TASK OBJECTIVE.
Extract only the first line of the listing and every line after it up to and including the one with "a = Vector(a);". Omit the pictures.

— Begin RECORDED DATA —

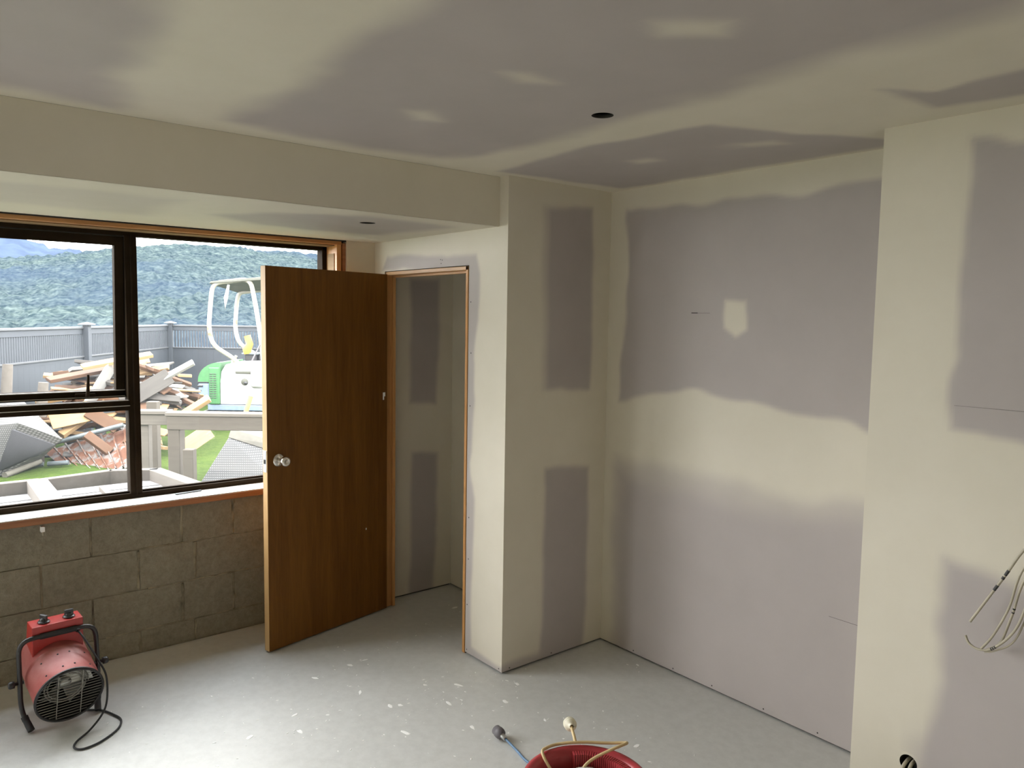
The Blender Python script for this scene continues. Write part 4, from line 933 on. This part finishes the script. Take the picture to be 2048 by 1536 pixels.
quad_sheet([(-10.776, 1.643, -0.121), (-10.352, 2.521, 0.202), (-9.688, 2.351, -0.028), (-9.973, 1.743, -0.201)], 'rusty roofing sheet with pale steel end lying lower, under the large leaning one', 9, M['rust'], 1)
m = MB(); m.tube([(-0.5, 0, 0), (0.5, 0, 0)], [0.03, 0.03], M['palesteel'], 12); o = m.build('metal_pipe', loc=(-10.70, 1.86, 0.20)); o.rotation_euler = Euler((0, -0.25, math.atan2(0.94, 0.35))); tag(o, 'pale metal pipe along the top edge of the rusty sheets', 'pipe')
for (a, b_, lb) in (((-10.51, 1.17, -0.07), (-10.42, 1.42, -0.06), 'short pale pipe lying on the lawn, nearest the wicker sofa'), ((-10.40, 1.46, -0.06), (-10.30, 1.66, -0.05), 'short pale pipe lying on the lawn, beside the rusty sheets')):
    a = Vector(a); b_ = Vector(b_); m = MB(); m.tube([(0, 0, 0), b_ - a], 0.028, M['palesteel'], 12); tag(m.build('metal_pipe', loc=a), lb, 'pipe')

# upturned wicker sofa at the left
ws = empty('wicker_sofa', (-10.5, 0.95, -0.10)); tag(ws, 'upturned pale wicker sofa with grey fabric underside, at the left of the window', 'sofa')
o0 = Vector((-10.5, 0.95, -0.10))
def rel(pts, o=o0): return [Vector(p) - o for p in pts]
m = MB(); m.hull(rel([(-10.95, 0.78, 0.62), (-11.07, 1.08, 0.74), (-10.92, 1.26, 0.70), (-10.25, 1.60, 0.24), (-9.98, 1.13, 0.50), (-10.38, 0.52, 0.40), (-10.40, 1.36, -0.02), (-10.05, 0.97, -0.08), (-10.35, 0.42, -0.08), (-11.35, 1.35, -0.08), (-10.85, 0.75, -0.08)]), M['wicker']); m.build('wicker_body', ws)
gf = [p + Vector((0.10, -0.07, -0.02)) for p in rel([(-9.98, 1.13, 0.46), (-10.22, 1.56, 0.22), (-10.36, 1.34, 0.04), (-10.04, 0.98, 0.0)])]
m = MB(); m.hull(gf + [p + Vector((-0.04, 0.02, 0)) for p in gf] + [Vector((0, 0, 0)) + (gf[0] + gf[1] + gf[2] + gf[3]) / 4 + Vector((0.055, -0.02, 0))], M['fabric'], smooth=True); tag(m.build('seat_fabric', ws), 'sagging grey fabric underside')
g2 = rel([(-9.99, 1.12, 0.47), (-10.33, 0.54, 0.38), (-10.31, 0.44, -0.05), (-10.04, 0.96, -0.05)])
m = MB(); m.hull(g2 + [p + Vector((-0.03, 0.03, 0)) for p in g2], M['wicker']); m.build('side_panel', ws)
m = MB(); p0, p1 = rel([(-10.01, 0.99, -0.075), (-10.40, 1.38, -0.02)]); m.tube([p0, p1], 0.035, M['beige'], 8); m.build('base_rail', ws)
for a, b_ in (((-11.02, 1.13, 0.60), (-11.04, 1.17, 1.09)), ((-10.86, 1.47, 0.45), (-10.86, 1.51, 0.87))):
    p0, p1 = rel([a, b_]); m = MB(); m.tube([p0, p1], [0.065, 0.055], M['weathp'], 12); m.build('leg', ws)
m = MB(); p0, p1 = rel([(-10.62, 1.42, -0.08), (-10.60, 1.42, 0.25)]); m.box((-0.035, -0.035, -0.0), (0.035, 0.035, 0.34), M['weath'], Matrix.Translation(p0)); m.build('leg', ws)

# upturned / leaning wicker chair under the table
wc = empty('wicker_chair', (-8.55, 3.0, -0.10)); tag(wc, 'pale wicker chair tipped over with its beige frame up, right of the grey table leg', 'chair')
o1 = Vector((-8.55, 3.0, -0.10))
q = rel([(-8.80, 3.03, 0.33), (-8.48, 2.58, -0.13), (-7.95, 3.30, -0.13), (-8.30, 3.62, 0.10)], o1)
back = [p + Vector((-0.30, 0.30, 0.0)) for p in q]; back[1].z = 0.02; back[2].z = 0.02
m = MB(); m.hull(q + back, M['wicker'], 0.01); m.build('wicker_shell', wc)
a = rel([(-8.80, 3.03, 0.33), (-8.30, 3.62, 0.10), (-8.86, 3.08, 0.42), (-8.32, 3.70, 0.20)], o1)
m = MB(); m.hull([a[0] + Vector((0.01, -0.01, 0)), a[1] + Vector((0.01, -0.01, 0)), a[2], a[3]] + [p + Vector((-0.32, 0.32, 0.02)) for p in a], M['beige'], 0.006); tag(m.build('frame', wc), 'flat beige frame boards')
m = MB(); p0, p1 = rel([(-9.36, 3.26, 0.0), (-9.35, 3.50, 0.73)], o1); m.tube([p0, p1], 0.03, M['timA'], 10); m.build('leg', wc)

# grey trestle, its thick end leg toward the window
tbl = empty('timber_trestle', (-8.585, 2.325, -0.10), YW); tag(tbl, 'weathered grey-brown timber trestle with thick square leg, seen beyond the window', 'trestle')
m = MB(); m.bbox((-0.03, -0.02, 0.745), (1.70, 0.16, 0.785), M['weathp'], 0.006, seg=1); m.build('cap_board', tbl)
m = MB(); m.bbox((-0.015, -0.01, 0.60), (1.68, 0.03, 0.745), M['weath'], 0.004, seg=1); m.build('face_board', tbl)
for a in (0.05, 1.58):
    m = MB(); m.bbox((a - 0.065, 0.0, 0), (a + 0.065, 0.14, 0.745), M['weath'], 0.008, seg=1); m.build('leg', tbl)
st = empty('timber_trestle', (-8.92, 2.10, -0.10), YW + 0.05); tag(st, 'short paler timber trestle butting against the left end of the thick-legged one', 'trestle')
m = MB(); m.bbox((-0.02, -0.03, 0.745), (0.33, 0.14, 0.785), M['weathp'], 0.006, seg=1); m.build('cap_board', st)
m = MB(); m.bbox((0.0, -0.01, 0.63), (0.32, 0.02, 0.745), M['weathp'], 0.004, seg=1); m.build('face_board', st)
for a in (0.055,):
    m = MB(); m.bbox((a - 0.05, 0.02, 0), (a + 0.05, 0.12, 0.745), M['weathp'], 0.006, seg=1); m.build('leg', st)
m = MB(); m.bbox((-0.06, -0.05, 0), (0.06, 0.05, 0.80), M['weath'], 0.006, seg=1); o = m.build('timber_post', loc=(-9.62, 2.44, -0.10)); o.rotation_euler = (0, 0, YW); tag(o, 'grey timber post standing behind the short pale trestle', 'post')
m = MB(); m.bbox((-0.055, -0.05, 0), (0.055, 0.05, 0.42), M['weath'], 0.006, seg=1); o = m.build('timber_post', loc=(-8.30, 2.45, -0.10)); o.rotation_euler = (0, 0, YW); tag(o, 'short upright grey timber post beside the thick table leg', 'post')

# low daybed frame just outside the window
db = empty('daybed_frame', (-5.8, 0.6, -0.10)); tag(db, 'low weathered timber daybed frame with white recessed base panel, just outside the glass', 'daybed')
o2 = Vector((-5.8, 0.6, -0.10))
def rail(a, b_, w_, h_, z1, mat='weathp', name='rail'):
    a = Vector((a[0], a[1], 0)); b_ = Vector((b_[0], b_[1], 0)); d = b_ - a; m = MB()
    m.bbox((0, -w_ / 2, z1 - h_), (d.length, w_ / 2, z1), M[mat], 0.004, Matrix.Translation(Vector((a.x - o2.x, a.y - o2.y, -o2.z))) @ Matrix.Rotation(math.atan2(d.y, d.x), 4, 'Z'), 1)
    return m.build(name, db)
rail((-6.50, -1.0), (-6.52, 0.86), 0.07, 0.15, 0.50); rail((-6.50, 0.84), (-6.60, 1.36), 0.07, 0.15, 0.50); rail((-6.60, 1.34), (-6.44, 1.66), 0.07, 0.15, 0.50); rail((-6.47, 1.64), (-5.05, 1.82), 0.10, 0.15, 0.50)
rail((-5.05, -1.0), (-5.05, 1.82), 0.07, 0.15, 0.50); rail((-6.50, -1.0), (-5.05, -1.0), 0.07, 0.15, 0.50)
rail((-6.50, 0.84), (-5.08, 0.81), 0.13, 0.10, 0.505, name='cross_brace'); rail((-6.18, 1.20), (-5.08, 1.16), 0.035, 0.04, 0.47, name='cross_bar')
m = MB()
for k in range(6): x0 = -6.46 + k * 0.235; m.bbox((x0, -0.98, 0.398), (x0 + 0.205, 1.62, 0.412), M['whiteboard'], 0.002, Matrix.Translation(-o2), 1)
tag(m.build('base_panel', db), 'white slatted base panel')
for (a, b_) in ((-6.44, -0.93), (-5.12, -0.93), (-6.44, 1.5), (-5.12, 1.72)):
    m = MB(); m.bbox((a - 0.04 - o2.x, b_ - 0.04 - o2.y, 0), (a + 0.04 - o2.x, b_ + 0.04 - o2.y, 0.46), M['weathp'], 0.005, seg=1); m.build('leg', db)

# mini excavator parked in front of the fence
dg = empty('mini_excavator', (-12.78, 4.48, -0.20), YW); tag(dg, 'white and green mini excavator with cream roll bar and canopy', 'excavator')
def D(fn, name, par=dg, label=None):
    m = MB(); fn(m); o = m.build(name, par)
    if label: o['label'] = label
    return o
z_ = lambda z: z + 0.20
def hood(m):
    # rounded engine shell: side profile in x-z, pulled along y
    prof_ = [(-0.22, 0.245), (-0.22, 0.62), (-0.20, 0.78), (-0.12, 0.90), (0.05, 0.95), (0.55, 0.97), (0.95, 0.95), (1.0, 0.85), (1.0, 0.245)]
    k = len(prof_); vs = []
    for (yy, sc) in ((0.0, 0.97), (0.03, 1.0), (1.05, 1.0), (1.08, 0.97)):
        for (x, z) in prof_: vs.append((0.39 + (x - 0.39) * sc, yy, z_(0.245 + (z - 0.245) * sc)))
    fs = [(j * k + i, j * k + (i + 1) % k, (j + 1) * k + (i + 1) % k, (j + 1) * k + i) for j in range(3) for i in range(k)] + [tuple(range(k))[::-1], tuple(range(3 * k, 4 * k))]
    m.add(vs, fs, M['digwhite'], False)
    m.lathe([(0, 0.01), (0.05, 0.008), (0.06, 0)], M['canopy'], Matrix.Translation((0.20, 0.0, z_(0.62))) @ Matrix.Rotation(PI / 2, 4, 'X'), 16)
    m.lathe([(0, 0.012), (0.03, 0.01), (0.032, 0)], M['black'], Matrix.Translation((0.22, -0.001, z_(0.60))) @ Matrix.Rotation(PI / 2, 4, 'X'), 16)
    m.bbox((0.30, -0.05, z_(0.52)), (0.52, 0.10, z_(0.93)), M['digwhite'], 0.06, None, 4, True)
    m.bbox((0.05, -0.02, z_(0.76)), (0.85, 0.05, z_(0.80)), M['canopy'], 0.01)
D(hood, 'engine_cover')
def green(m):
    P = []
    for i in range(9):
        t = i / 8 * PI / 2; P.append((-0.57 + (1 - math.cos(t)) * 0.37, 0.64 + math.sin(t) * 0.30))
    P = [(-0.57, 0.60)] + P + [(-0.20, 0.60)]
    k = len(P)
    vs = [(x, yy, z_(z)) for yy in (-0.01, 1.09) for (x, z) in P]
    m.add(vs, [(i, (i + 1) % k, k + (i + 1) % k, k + i) for i in range(k)] + [tuple(range(k))[::-1], tuple(range(k, 2 * k))], M['diggreen'])
    m.bbox((-0.39, -0.025, z_(0.24)), (-0.21, 1.10, z_(0.86)), M['diggreen'], 0.02)
D(green, 'rear_hood', label='green rear hood')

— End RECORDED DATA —

EXERCISE RESPONSE.
The Blender Python script for this scene continues. Write part 4, from line 933 on. This part finishes the script. Take the picture to be 2048 by 1536 pixels.
quad_sheet([(-10.776, 1.643, -0.121), (-10.352, 2.521, 0.202), (-9.688, 2.351, -0.028), (-9.973, 1.743, -0.201)], 'rusty roofing sheet with pale steel end lying lower, under the large leaning one', 9, M['rust'], 1)
m = MB(); m.tube([(-0.5, 0, 0), (0.5, 0, 0)], [0.03, 0.03], M['palesteel'], 12); o = m.build('metal_pipe', loc=(-10.70, 1.86, 0.20)); o.rotation_euler = Euler((0, -0.25, math.atan2(0.94, 0.35))); tag(o, 'pale metal pipe along the top edge of the rusty sheets', 'pipe')
for (a, b_, lb) in (((-10.51, 1.17, -0.07), (-10.42, 1.42, -0.06), 'short pale pipe lying on the lawn, nearest the wicker sofa'), ((-10.40, 1.46, -0.06), (-10.30, 1.66, -0.05), 'short pale pipe lying on the lawn, beside the rusty sheets')):
    a = Vector(a); b_ = Vector(b_); m = MB(); m.tube([(0, 0, 0), b_ - a], 0.028, M['palesteel'], 12); tag(m.build('metal_pipe', loc=a), lb, 'pipe')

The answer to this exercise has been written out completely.